The complex fracture network in unconventional oil and gas reservoirs is the main channel for the fluid flow, and effective prediction of fracture network permeability is the basis for further accurate assessment of oil and gas productivity. On the basis of the traditional parallel-plate cube law, we introduce the tortuosity fractal dimension DTf to characterize the tortuosity of fractures. Then, combined with fractal theory, a permeability model is derived for a complex tortuous discrete fracture network (DFN). A pixel probability decomposition algorithm is used to generate ten random DFNs that conform to the fractal scale relationship, and the effectiveness of the proposed model is verified by numerical simulation.

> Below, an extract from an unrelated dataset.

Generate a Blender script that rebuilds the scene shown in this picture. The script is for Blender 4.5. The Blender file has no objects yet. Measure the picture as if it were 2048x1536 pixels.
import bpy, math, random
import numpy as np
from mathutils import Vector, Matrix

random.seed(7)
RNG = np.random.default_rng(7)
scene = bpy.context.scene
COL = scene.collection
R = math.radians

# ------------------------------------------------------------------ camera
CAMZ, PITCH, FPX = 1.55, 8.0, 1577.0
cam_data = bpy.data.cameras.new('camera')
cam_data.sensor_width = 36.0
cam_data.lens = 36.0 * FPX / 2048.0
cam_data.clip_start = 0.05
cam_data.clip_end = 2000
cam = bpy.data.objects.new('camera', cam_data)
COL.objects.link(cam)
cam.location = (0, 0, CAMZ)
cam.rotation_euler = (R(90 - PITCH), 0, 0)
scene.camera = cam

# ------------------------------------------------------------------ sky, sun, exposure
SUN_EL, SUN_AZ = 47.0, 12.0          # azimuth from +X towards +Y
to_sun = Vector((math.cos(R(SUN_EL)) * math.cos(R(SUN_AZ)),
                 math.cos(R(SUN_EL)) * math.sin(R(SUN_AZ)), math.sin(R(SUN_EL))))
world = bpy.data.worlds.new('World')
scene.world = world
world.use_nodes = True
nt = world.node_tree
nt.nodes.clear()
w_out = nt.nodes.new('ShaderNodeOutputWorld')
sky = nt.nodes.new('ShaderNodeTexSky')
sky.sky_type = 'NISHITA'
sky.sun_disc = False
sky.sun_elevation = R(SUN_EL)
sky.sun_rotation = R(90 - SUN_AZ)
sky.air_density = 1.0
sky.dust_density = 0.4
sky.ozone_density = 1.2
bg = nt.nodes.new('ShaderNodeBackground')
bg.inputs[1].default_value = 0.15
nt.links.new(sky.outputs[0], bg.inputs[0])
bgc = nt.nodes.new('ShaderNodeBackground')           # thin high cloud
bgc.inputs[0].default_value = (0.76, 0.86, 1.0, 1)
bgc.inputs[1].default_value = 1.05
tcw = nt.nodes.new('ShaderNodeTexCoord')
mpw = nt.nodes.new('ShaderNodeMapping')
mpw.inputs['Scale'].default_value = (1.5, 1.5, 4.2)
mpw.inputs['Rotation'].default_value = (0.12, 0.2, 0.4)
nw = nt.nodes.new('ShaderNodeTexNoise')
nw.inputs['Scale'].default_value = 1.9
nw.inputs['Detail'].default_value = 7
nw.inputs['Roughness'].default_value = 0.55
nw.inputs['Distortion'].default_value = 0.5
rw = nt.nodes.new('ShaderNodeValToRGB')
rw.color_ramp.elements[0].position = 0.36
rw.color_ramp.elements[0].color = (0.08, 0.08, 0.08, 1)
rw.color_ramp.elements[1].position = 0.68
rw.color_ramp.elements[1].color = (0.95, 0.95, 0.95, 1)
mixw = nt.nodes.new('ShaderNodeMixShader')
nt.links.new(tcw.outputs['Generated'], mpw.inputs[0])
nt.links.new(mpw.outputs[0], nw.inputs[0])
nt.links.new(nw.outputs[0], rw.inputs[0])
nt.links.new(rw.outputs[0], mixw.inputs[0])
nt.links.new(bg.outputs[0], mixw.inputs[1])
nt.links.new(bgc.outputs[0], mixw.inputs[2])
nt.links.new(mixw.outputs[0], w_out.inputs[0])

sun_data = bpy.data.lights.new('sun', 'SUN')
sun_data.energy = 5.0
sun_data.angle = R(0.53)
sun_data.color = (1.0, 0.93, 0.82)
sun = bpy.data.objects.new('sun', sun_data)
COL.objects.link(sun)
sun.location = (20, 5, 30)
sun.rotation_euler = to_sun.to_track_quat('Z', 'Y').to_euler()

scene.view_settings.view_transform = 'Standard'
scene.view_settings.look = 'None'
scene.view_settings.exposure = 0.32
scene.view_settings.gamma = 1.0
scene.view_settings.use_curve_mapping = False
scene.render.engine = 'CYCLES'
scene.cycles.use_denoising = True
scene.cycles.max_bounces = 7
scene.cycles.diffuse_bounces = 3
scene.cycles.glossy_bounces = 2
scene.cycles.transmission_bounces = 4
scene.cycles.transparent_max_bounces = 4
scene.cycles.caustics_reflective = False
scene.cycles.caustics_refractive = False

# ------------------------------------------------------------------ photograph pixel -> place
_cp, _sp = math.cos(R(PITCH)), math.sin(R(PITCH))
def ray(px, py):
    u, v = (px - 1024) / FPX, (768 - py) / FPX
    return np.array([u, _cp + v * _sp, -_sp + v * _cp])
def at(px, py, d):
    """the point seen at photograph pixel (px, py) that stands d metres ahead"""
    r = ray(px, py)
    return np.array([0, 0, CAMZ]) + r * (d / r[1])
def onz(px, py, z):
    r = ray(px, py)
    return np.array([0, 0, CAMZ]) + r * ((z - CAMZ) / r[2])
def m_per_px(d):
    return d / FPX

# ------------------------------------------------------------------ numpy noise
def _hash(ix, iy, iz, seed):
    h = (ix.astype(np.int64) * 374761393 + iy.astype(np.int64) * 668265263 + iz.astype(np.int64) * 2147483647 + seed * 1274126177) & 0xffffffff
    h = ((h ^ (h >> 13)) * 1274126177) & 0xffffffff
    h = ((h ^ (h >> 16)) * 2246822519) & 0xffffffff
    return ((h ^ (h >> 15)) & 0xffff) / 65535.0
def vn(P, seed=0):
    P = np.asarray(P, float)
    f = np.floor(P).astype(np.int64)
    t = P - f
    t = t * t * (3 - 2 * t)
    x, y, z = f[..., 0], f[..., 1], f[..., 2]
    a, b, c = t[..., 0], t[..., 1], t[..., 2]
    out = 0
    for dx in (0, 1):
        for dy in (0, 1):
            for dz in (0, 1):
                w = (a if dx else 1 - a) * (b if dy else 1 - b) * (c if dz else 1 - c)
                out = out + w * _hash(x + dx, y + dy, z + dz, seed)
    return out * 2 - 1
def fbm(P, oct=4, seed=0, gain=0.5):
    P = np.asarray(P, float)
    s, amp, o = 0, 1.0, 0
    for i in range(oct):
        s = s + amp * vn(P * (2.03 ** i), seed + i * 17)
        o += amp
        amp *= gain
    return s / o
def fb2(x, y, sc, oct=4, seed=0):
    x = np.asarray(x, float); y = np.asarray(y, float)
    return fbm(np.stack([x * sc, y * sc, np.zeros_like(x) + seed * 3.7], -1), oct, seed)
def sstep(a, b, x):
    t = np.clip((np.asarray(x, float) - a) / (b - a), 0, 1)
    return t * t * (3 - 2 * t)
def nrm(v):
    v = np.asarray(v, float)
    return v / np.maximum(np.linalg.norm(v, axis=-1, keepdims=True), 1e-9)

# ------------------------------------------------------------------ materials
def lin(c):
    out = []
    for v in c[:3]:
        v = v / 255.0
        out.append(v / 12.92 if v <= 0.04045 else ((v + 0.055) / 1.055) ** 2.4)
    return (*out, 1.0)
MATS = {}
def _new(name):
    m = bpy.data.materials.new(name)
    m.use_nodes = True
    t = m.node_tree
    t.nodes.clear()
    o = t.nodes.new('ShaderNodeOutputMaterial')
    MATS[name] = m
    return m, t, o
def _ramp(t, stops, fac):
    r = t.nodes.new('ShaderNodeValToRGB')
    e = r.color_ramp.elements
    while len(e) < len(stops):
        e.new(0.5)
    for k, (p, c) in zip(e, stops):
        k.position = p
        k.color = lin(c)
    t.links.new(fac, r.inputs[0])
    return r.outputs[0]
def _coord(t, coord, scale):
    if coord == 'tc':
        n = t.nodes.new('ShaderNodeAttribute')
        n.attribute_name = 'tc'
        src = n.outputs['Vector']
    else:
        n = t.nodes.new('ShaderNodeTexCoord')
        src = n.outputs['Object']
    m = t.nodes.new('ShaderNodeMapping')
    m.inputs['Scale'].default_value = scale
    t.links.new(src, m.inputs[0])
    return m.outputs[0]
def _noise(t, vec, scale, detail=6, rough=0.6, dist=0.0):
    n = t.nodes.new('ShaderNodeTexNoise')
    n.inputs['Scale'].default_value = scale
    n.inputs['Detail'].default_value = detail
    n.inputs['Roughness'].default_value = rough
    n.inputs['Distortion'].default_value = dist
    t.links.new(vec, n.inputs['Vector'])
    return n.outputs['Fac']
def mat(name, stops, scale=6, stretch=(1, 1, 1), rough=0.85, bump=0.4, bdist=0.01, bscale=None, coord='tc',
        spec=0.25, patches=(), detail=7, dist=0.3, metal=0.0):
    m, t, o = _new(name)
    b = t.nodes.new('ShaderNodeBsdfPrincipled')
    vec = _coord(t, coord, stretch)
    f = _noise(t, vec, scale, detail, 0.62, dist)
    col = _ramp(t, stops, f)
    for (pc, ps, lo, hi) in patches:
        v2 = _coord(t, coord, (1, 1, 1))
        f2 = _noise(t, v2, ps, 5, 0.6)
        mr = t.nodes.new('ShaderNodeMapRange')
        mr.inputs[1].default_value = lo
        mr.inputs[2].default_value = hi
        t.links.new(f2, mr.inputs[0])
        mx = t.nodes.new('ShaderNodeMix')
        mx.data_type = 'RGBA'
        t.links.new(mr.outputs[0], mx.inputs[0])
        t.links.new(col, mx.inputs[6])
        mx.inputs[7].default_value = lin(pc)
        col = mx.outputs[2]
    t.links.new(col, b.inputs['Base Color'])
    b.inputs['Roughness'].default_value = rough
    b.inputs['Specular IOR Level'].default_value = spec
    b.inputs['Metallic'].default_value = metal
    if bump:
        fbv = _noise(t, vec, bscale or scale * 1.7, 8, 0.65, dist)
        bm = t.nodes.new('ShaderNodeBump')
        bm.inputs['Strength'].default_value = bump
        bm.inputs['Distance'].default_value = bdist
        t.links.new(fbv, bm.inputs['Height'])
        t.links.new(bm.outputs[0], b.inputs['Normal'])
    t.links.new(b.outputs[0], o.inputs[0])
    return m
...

The fracture geometry parameters are further analyzed and their effect on permeability discussed. The results show that the permeability K of a fracture network increases with an increase in porosity ϕ (0.117–0.292), fractal dimension Df (1.635–1.824), maximum fracture length lmax (3.337–7.472 m), and proportionality coefficient β (0.00108–0.0164), but decreases with the increasing tortuosity fractal dimension DTf (1.0018–1.0196) and fracture dip angle θ (10°–80°). Among these parameters, Df, DTf, and β have the greatest influence on the permeability of the fracture network, followed by θ, lmax, and ϕ.